Dr. Benny Peiser 24.12.2011 12:13 +Feedback
The Slow, Agonizing Death of Europeanism
What do the endlessly repeating cycle of futile Eurozone rescue talks and the endlessly repeating cycle of futile annual UN climate summits have in common? Put more plainly, what accounts for the unreality of both efforts, such that “breakthrough” agreements are soon recognized to be ineffective, if not fraudulent?

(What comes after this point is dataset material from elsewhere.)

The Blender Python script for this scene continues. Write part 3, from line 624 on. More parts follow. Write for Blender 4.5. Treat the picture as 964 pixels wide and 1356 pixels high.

It is probably not a coincidence that the Euro currency was launched at about the same moment as the Kyoto Protocol in the late 1990s, and that both are hitting the rocks at about the same time, and for the same reason: both flew in the face of economic reality. But as the inexorable economics of a common currency used across uncommon economies, and fossil fuel suppression in an energy-hungry world, have become more evident, the European and UN diplomatic corps (often the same people) have simply doubled down, holding bigger meetings, giving longer speeches, and crafting more paper agreements to find a process to develop a framework to come up with commitments to adopt meaningful measures and policies that will . . . do something. In the future. The proverbial can has been dented so hard and kicked so far down the road that it’s no longer fit for the recycling bin…
It has been a source of outrage that in the Eurozone negotiations, and in climate negotiations, it is the English-speaking democracies that have been the main dissenters from “Europeanism.” It calls to mind another of Thatcher’s great observations: “During my lifetime most of the problems the world has faced have come, in one fashion or other, from mainland Europe, and the solutions from outside it.”
She didn’t need to say the solutions came from the English-speaking world.